- DATASET EXCERPTS:
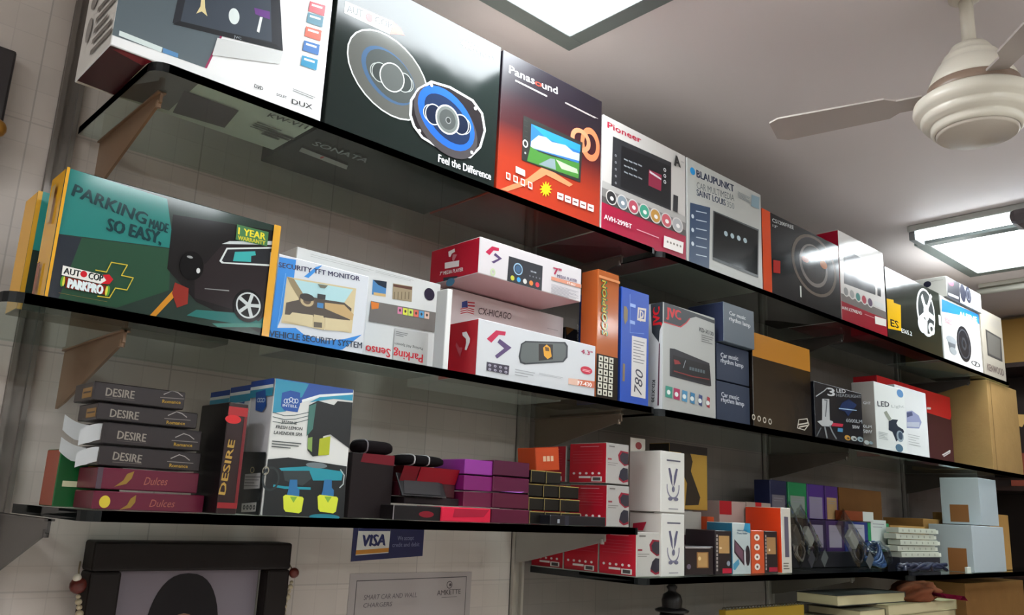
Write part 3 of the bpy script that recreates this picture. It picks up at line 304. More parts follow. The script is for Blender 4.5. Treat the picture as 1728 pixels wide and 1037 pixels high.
carton('coaxial_speaker_box', 'white speaker carton with blue upper band and black round speaker picture', 'box', None, 3.0179, 3.3748, 1.1080, 0.2000, 0.5670, 0.7937, 'c8c9c6', 'satin', {'B': '8a8a86'}, [['blue_band','F',((1,'p','1f6fb4',((0.011,0.2156),(0.3569,0.2252),(0.3569,0.1875),(0.2316,0.1947),(0.0026,0.1688))),)],['lettering#1','F',((2,'t','e9eef2','ALPINE',0.1648,0.1807,0.1725,0.0203,0.0585,0.02,0),)],['small_print#2','F',((3,'l','c9dcec',0.201,0.179,0.3132,0.1803,1,0.45),)],['speaker_picture','F',((4,'e','1a1c22',0.1872,0.0851,0.0667,0.0649,0,0),(5,'e','4a4e54',0.1872,0.0851,0.0532,0.053,0.93,0),(6,'e','34383e',0.1872,0.0851,0.0226,0.0235,0.6,0),(7,'e','8d9296',0.0712,0.0797,0.0468,0.0143,0,0),(8,'p','5a5f64',((0.0383,0.0687),(0.1075,0.0698),(0.0966,0.0404),(0.0495,0.0377))),(9,'e','8a8f92',0.0796,0.0425,0.0323,0.0128,0,0))],['round_mark','F',((10,'e','2a2a30',0.2862,0.028,0.0433,0.0089,0.8,0),)],['lettering#10','F',((11,'t','2a2a30','7',0.2733,0.0204,0.0267,0.0148,0.0398,0.03,0),)],['small_print#11','F',((12,'l','d08a96',0.022,0.1337,0.0936,0.1553,4,0.45),)]], rot=0, flaps=False, tab=0)
carton('speaker_carton', 'small white and black speaker carton lying on top of blue banded box', 'box', None, 3.0557, 3.3840, 1.0980, 0.1600, 0.7967, 0.8707, 'b4b4b0', 'satin', {'L': 'b4b2aa'}, [['printed_panel','F',((1,'p','1c1d26',((0.0084,0.0704),(0.125,0.074),(0.116,0),(0,0))),(3,'p','c9d0d2',((0.0118,0.0146),(0.1039,0.018),(0.1022,0.009),(0.0102,0.0058))))],['red_mark','F',((2,'e','c82a4a',0.0409,0.0583,0.0257,0.0119,0,0),)],['speaker_picture','F',((4,'e','1d2030',0.1485,0.0416,0.0269,0.0335,0,0),(5,'e','1d2030',0.2011,0.0452,0.0276,0.0308,0,0),(6,'e','60646e',0.2011,0.0452,0.0157,0.02,0.8,0))],['small_print#6','F',((7,'l','6a6c70',0.2373,0.0053,0.2975,0.0379,5,0.45),)],['side_print','L',((8,'e','1f2030',0.0959,0.0529,0.0132,0.0113,0,0),)],['small_print#8','L',((9,'l','55584f',0.1098,0.06,0.1495,0.0618,1,0.45),)]], rot=0, flaps=False, tab=0)
carton('mono_stereo_box', 'grey white carton with small dark screen at far right end of top shelf', 'box', None, 3.3950, 3.6204, 1.1080, 0.2000, 0.5670, 0.8235, '8f887c', 'card', {'B': '6a665f'}, [['stereo_picture','F',((1,'p','3a3836',((0.0408,0.1808),(0.2052,0.1732),(0.1978,0.0781),(0.0406,0.0799))),(2,'p','57544f',((0.0545,0.1734),(0.192,0.1662),(0.1789,0.0868),(0.0535,0.0893))))],['lettering#2','F',((3,'t','4a3a38','KENWOOD',0.0271,0.0216,0.1732,0.0263,0.0096,0.015,0),)],['small_print#3','F',((4,'l','8d8780',0.1003,0.2042,0.2128,0.2368,4,0.45),)]], rot=0, flaps=False, tab=0)
carton('parking_sensor_box', 'wide dark green parking aid carton with yellow edges at shelf front', 'box', None, 0.2568, 0.5474, 1.1080, 0.0600, 0.2225, 0.3877, '2c3a34', 'film', {'L': 'e0a52a', 'B': '3a3020', 'T': 'b08a30'}, [['night_scene','F',((1,'p','2a7c76',((0.0004,0.1652),(0.1253,0.1602),(0.1433,0.0957),(0.0015,0.0797))),(2,'p','2b4c39',((0.0016,0.0788),(0.1396,0.094),(0.1447,0.0387),(0.0834,0.0031),(0.0029,0.0017))),(3,'p','2b3038',((0.0029,0.0017),(0.0016,0.0788),(0.0301,0.0816),(0.016,0.0007))),(4,'p','1d1b1c',((0.1357,0.1412),(0.2829,0.1566),(0.2878,0.0021),(0.1825,0.0305),(0.1383,0.0664))),(5,'p','2a6a66',((0.1839,0.02),(0.2887,0.0318),(0.2881,0.0119),(0.172,0.0098))),(6,'p','3f7f74',((0.2074,0.0057),(0.2886,0.0205),(0.2878,0.0147),(0.2162,0.0019))),(7,'p','c8862c',((0.1497,0.0397),(0.1533,0.0325),(0.1323,0.001),(0.1248,0.0009))),(8,'p','8a3028',((0.1508,0.0506),(0.1697,0.0466),(0.1712,0.0255),(0.1579,0.0176),(0.149,0.0356))))],['lettering#8','F',((9,'t','14383c','PARKING',0.0107,0.1315,0.0922,0.0155,-0.1471,0.02,0),)],['lettering#9','F',((10,'t','14383c','MADE',0.1073,0.1152,0.0243,0.0121,-0.0359,0.02,0),)],['lettering#10','F',((11,'t','14383c','SO EASY,',0.0571,0.0983,0.068,0.0161,-0.0142,0.025,0),)],['car_picture','F',((12,'p','2a2426',((0.1886,0.0861),(0.2069,0.1156),(0.2844,0.1437),(0.2905,0.041),(0.2737,0.0206),(0.2349,0.0299),(0.1792,0.0352),(0.1743,0.0719))),(13,'p','d6dcda',((0.2065,0.0931),(0.2142,0.114),(0.2848,0.1326),(0.287,0.1039),(0.2102,0.0906))),(14,'p','2b2c30',((0.2097,0.0944),(0.2159,0.1121),(0.2839,0.13),(0.2849,0.1063),(0.2127,0.0929))),(15,'p','3fa8a6',((0.2268,0.1111),(0.2562,0.1192),(0.2578,0.1138),(0.2513,0.1111),(0.2518,0.1023),(0.2257,0.0976))),(16,'p','dfe8ea',((0.2792,0.1233),(0.2858,0.1249),(0.2859,0.1053),(0.2801,0.1057))),(17,'p','c9cfd0',((0.2067,0.1177),(0.2171,0.1243),(0.2847,0.1414),(0.2854,0.1357))),(18,'p','8d8f8e',((0.1911,0.0511),(0.2254,0.0556),(0.2256,0.054),(0.1912,0.0501))),(19,'e','121214',0.2552,0.0394,0.0224,0.0233,0,0),(20,'e','c3cac9',0.2557,0.0401,0.0184,0.0186,0.88,0),(21,'p','c3cac9',((0.2535,0.0405),(0.2574,0.0581),(0.2624,0.0573),(0.258,0.0397))),(22,'p','c3cac9',((0.2556,0.0423),(0.2729,0.045),(0.2732,0.04),(0.2559,0.0379))),(23,'p','c3cac9',((0.2579,0.0411),(0.2646,0.0251),(0.2598,0.023),(0.2536,0.0391))),(24,'p','c3cac9',((0.2572,0.0385),(0.2443,0.0261),(0.2411,0.0297),(0.2543,0.0417))),(25,'p','c3cac9',((0.2545,0.0381),(0.2399,0.0463),(0.2426,0.0507),(0.257,0.0421))),(26,'e','0f0f11',0.1695,0.0776,0.0162,0.0198,0,0),(27,'e','cfd2d0',0.179,0.0729,0.0026,0.0037,0,0),(28,'e','8d8f8e',0.1653,0.0888,0.0041,0.0018,0,0))],['warranty_badge','F',((29,'p','4a7a4e',((0.2247,0.1508),(0.2727,0.1519),(0.2729,0.1305),(0.2252,0.1286))),)],['lettering#29','F',((30,'t','e6d83a','1 YEAR',0.2281,0.1374,0.0407,0.0097,0.0426,0.02,0),)],['lettering#30','F',((31,'t','c9c23c','WARRANTY',0.2285,0.1295,0.0412,0.0058,0.055,0.02,0),)],['brand_badge','F',((32,'p','e9e7e2',((0.0143,0.0422),(0.0603,0.0405),(0.0658,0.0346),(0.0598,0.0288),(0.0146,0.0303))),(34,'e','c8222e',0.0389,0.0367,0.0039,0.0041,0,0),(36,'p','c8222e',((0.0608,0.0406),(0.0681,0.0427),(0.0736,0.0376),(0.07,0.0305),(0.0602,0.0289),(0.0658,0.0346))),(37,'p','7a2418',((0.0192,0.0289),(0.0669,0.0278),(0.0692,0.0165),(0.0213,0.0152))),(38,'e','5a9a3a',0.0165,0.0226,0.0021,0.0066,0,0),(39,'e','d8cf4a',0.018,0.023,0.0013,0.0061,0,0),(40,'e','5a9a3a',0.0694,0.0216,0.0023,0.0068,0,0),(41,'e','d8cf4a',0.0678,0.0212,0.0014,0.0063,0,0))],['lettering#32','F',((33,'t','22282a','AUT',0.0165,0.0324,0.0184,0.0076,-0.0043,0.02,0),)],['lettering#34','F',((35,'t','22282a','COP',0.0448,0.032,0.0167,0.0084,0.0094,0.02,0),)],['lettering#41','F',((42,'t','dfe9ea','PARKPRO',0.0234,0.0161,0.0399,0.0115,-0.001,0.03,0),)],['small_print#42','F',((43,'l','8d7a3a',0.0148,0.0075,0.0706,0.0084,1,0.35),)],['plus_outline','F',((44,'p','c8b83e',((0.0512,0.0452),(0.0648,0.0455),(0.0648,0.0443),(0.0512,0.0439))),(45,'p','c8b83e',((0.0636,0.0446),(0.0678,0.0591),(0.0689,0.0588),(0.0647,0.0443))),(46,'p','c8b83e',((0.0677,0.0591),(0.088,0.0601),(0.088,0.0588),(0.0677,0.0578))),(47,'p','c8b83e',((0.0883,0.0597),(0.0829,0.044),(0.0818,0.0444),(0.0872,0.0601))),(48,'p','c8b83e',((0.0821,0.0453),(0.0975,0.0452),(0.0974,0.0439),(0.082,0.044))),(49,'p','c8b83e',((0.0977,0.0449),(0.0921,0.0269),(0.091,0.0272),(0.0966,0.0452))),(50,'p','c8b83e',((0.0922,0.0269),(0.0771,0.0264),(0.0771,0.0277),(0.0922,0.0282))),(51,'p','c8b83e',((0.0782,0.0273),(0.0729,0.0128),(0.0718,0.0132),(0.0772,0.0277))),(52,'p','c8b83e',((0.073,0.0128),(0.0583,0.012),(0.0583,0.0132),(0.0729,0.0141))))],['yellow_edge','F',((53,'p','e2a72e',((0.0,0.0),(0.0035,0.0),(0.0035,0.1652),(0.0,0.1652))),)],['yellow_edge#2','F',((54,'p','dca33a',((0.2795,0.0),(0.2905,0.0),(0.2905,0.1652),(0.2795,0.1652))),)],['side_print','L',((55,'p','8a3a14',((0.015,0.0083),(0.027,0.0083),(0.027,0.0496),(0.015,0.0496))),(56,'p','c9a86a',((0.021,0.0991),(0.036,0.0991),(0.036,0.1487),(0.021,0.1487))))]], rot=0, flaps=False, tab=0)
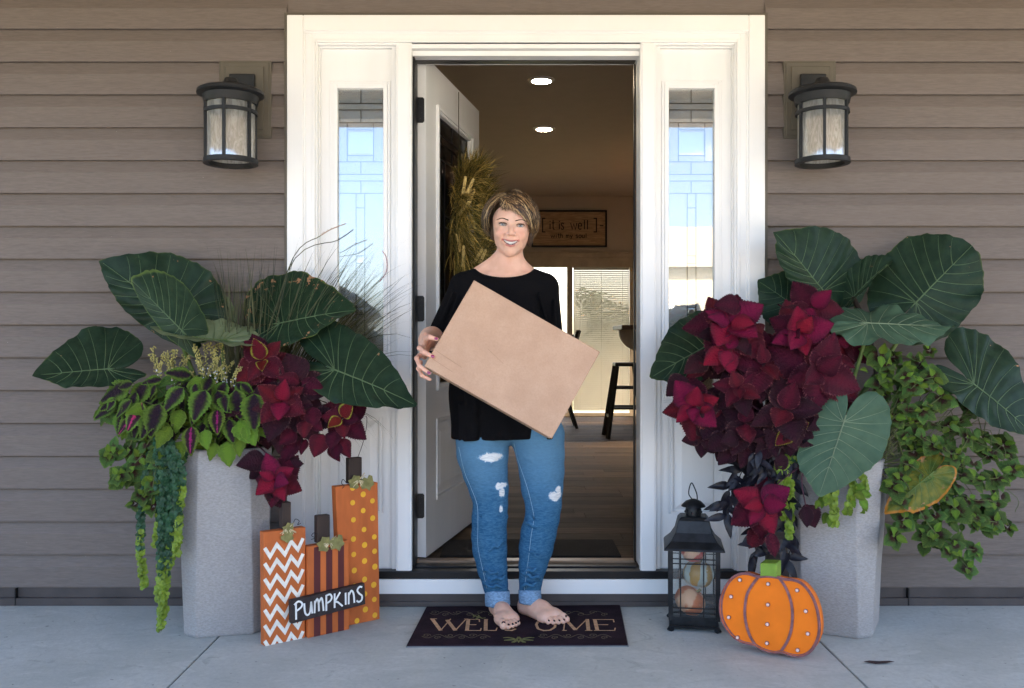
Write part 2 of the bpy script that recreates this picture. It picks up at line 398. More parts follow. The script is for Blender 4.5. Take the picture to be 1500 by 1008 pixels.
m = MB(); m.box(UL - .012, UR + .012, -.030, .02, .001, .0495); m.box(UL - .012, UR + .012, -.038, -.0305, .001, .020); m.build('skirt_trim', SKIRT, house, bevel=.002)

OUTER = m_clear('outer_smooth_pane', .15)
def sidelight(mir):
    f = (lambda p: p) if not mir else S
    def X(a, b, y=0.0):
        q = sorted((wx(f(a), y), wx(f(b), y))); return q
    sl = MB()
    Y = .030
    gl, gr = X(495, 562, Y); gt, gb = wz(130.5, Y), wz(577, Y)
    a, b = X(464.5, 581, Y); t = wz(66, Y)
    pl_, pr_ = X(482, 558, Y); pt, pb = wz(611, Y), wz(752, Y)
    # slab pieces round the glass and round the raised panel
    for q in ((a, gl, .128, t), (gr, b, .128, t), (gl, gr, gt, t), (gl, gr, pt, gb), (gl, gr, .128, pb)): sl.box(q[0], q[1], Y, Y + .04, q[2], q[3])
    sl.box(gl, gr, Y + .012, Y + .03, pb, pt)
    # inner slab steps on both sides (the door stop)
    sl.box(a - .002, a + .016, Y - .02, Y, .13, t); sl.box(b - .016, b + .002, Y - .02, Y, .13, t); sl.box(a + .016, b - .016, Y - .02, Y, t - .018, t)
    root = sl.build('sidelight', DOORW, house)
    fr = MB()   # moulding round the glass
    def ring(m, x0, x1, z0, z1, w, y0, y1):
        m.box(x0 - w, x0, y0, y1, z0 - w, z1 + w); m.box(x1, x1 + w, y0, y1, z0 - w, z1 + w); m.box(x0, x1, y0, y1, z1, z1 + w); m.box(x0, x1, y0, y1, z0 - w, z0)
    ring(fr, gl, gr, gb, gt, .016, Y - .012, Y + .002); ring(fr, gl - .016, gr + .016, gb - .016, gt + .016, .011, Y - .007, Y + .001); ring(fr, gl - .027, gr + .027, gb - .027, gt + .027, .008, Y - .003, Y + .001)
    fr.build('glass_frame', DOORW, root, bevel=.003)
    pn = MB()
    ring(pn, pl_ + .006, pr_ - .006, pb + .006, pt - .006, .006, Y - .004, Y + .013)
    x0, x1, z0, z1 = pl_ + .014, pr_ - .014, pb + .014, pt - .014; e = .028
    pn.add([(x0, Y+.012, z0), (x1, Y+.012, z0), (x1, Y+.012, z1), (x0, Y+.012, z1), (x0+e, Y-.004, z0+e), (x1-e, Y-.004, z0+e), (x1-e, Y-.004, z1-e), (x0+e, Y-.004, z1-e)],
           [(0,1,5,4),(1,2,6,5),(2,3,7,6),(3,0,4,7),(4,5,6,7)])
    pn.build('raised_panel', DOORW, root)
    # panes and lead strips: pattern in photo pixels of the left sidelight
    P = []
    rows = [130.5, 151.8, 161.3, 180, 237.3, 255.6, 265.4, 283.5]
    c = 528.7
    P += [(495, c, 130.5, 151.8), (c, 562, 130.5, 151.8), (495, 562, 151.8, 161.3), (495, c, 161.3, 180), (c, 562, 161.3, 180)]
    P += [(495, 508.7, 180, 237.3), (547.2, 562, 180, 237.3), (508.7, 547.2, 180, 189.5), (508.7, 547.2, 228, 237.3), (508.7, 547.2, 189.5, 228)]
    P += [(495, c, 237.3, 255.6), (c, 562, 237.3, 255.6), (495, 562, 255.6, 265.4), (495, c, 265.4, 283.5), (c, 562, 265.4, 283.5)]
    P += [(495, 521.7, 283.5, 577), (534.4, 562, 283.5, 577), (521.7, 534.4, 283.5, 304.8), (521.7, 534.4, 304.8, 374.6), (521.7, 534.4, 374.6, 385.7), (521.7, 534.4, 385.7, 450), (521.7, 534.4, 450, 461), (521.7, 534.4, 461, 577)]
    came = MB(); seen = set(); gy = Y + .014; rr = random.Random(3)
    for k, (p0, p1, q0, q1) in enumerate(P):
        x0, x1 = X(p0, p1, gy); z1, z0 = wz(q0, gy), wz(q1, gy)
        mb = MB(); tl = rr.uniform(-.0006, .0006)
        bev = k == 9 or (q1 - q0) < 12 and p0 > 515 and p1 < 540
        if bev:
            e = min(.010, (x1-x0)*.25, (z1-z0)*.3)
            mb.add([(x0, gy+.002, z0), (x1, gy+.002, z0), (x1, gy+.002, z1), (x0, gy+.002, z1), (x0+e, gy+.0010, z0+e), (x1-e, gy+.0010, z0+e), (x1-e, gy+.0010, z1-e), (x0+e, gy+.0010, z1-e)],
                   [(0,1,5,4),(1,2,6,5),(2,3,7,6),(3,0,4,7),(4,5,6,7)])
        else:
            mb.add([(x0, gy + tl, z0), (x1, gy - tl, z0), (x1, gy - tl, z1), (x0, gy + tl, z1)], [(0,1,2,3)])
        mb.build('pane', PANE2 if bev else PANE, root)
        for e in ((x0, z0, x1, z0), (x0, z1, x1, z1), (x0, z0, x0, z1), (x1, z0, x1, z1)):
            key = tuple(round(q, 4) for q in e)
            if key in seen: continue
            seen.add(key)
            came.box(e[0] - .0015, e[2] + .0015, gy - .0034 - .0003 * (e[0] == e[2]), gy + .001, e[1] - .0015, e[3] + .0015)
    came.build('lead_strip', CAME, root)
    mb = MB(); mb.box(gl + .0005, gr - .0005, gy - .0075, gy - .0055, gb + .0005, gt - .0005); mb.build('outer_pane', OUTER, root)
sidelight(False); sidelight(True)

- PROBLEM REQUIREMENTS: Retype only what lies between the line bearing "Write part 2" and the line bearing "m = MB(); m.box(UL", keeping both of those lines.

- TASK RESULT:
Write part 2 of the bpy script that recreates this picture. It picks up at line 398. More parts follow. The script is for Blender 4.5. Take the picture to be 1500 by 1008 pixels.
m = MB(); m.box(UL - .012, UR + .012, -.030, .02, .001, .0495); m.box(UL - .012, UR + .012, -.038, -.0305, .001, .020); m.build('skirt_trim', SKIRT, house, bevel=.002)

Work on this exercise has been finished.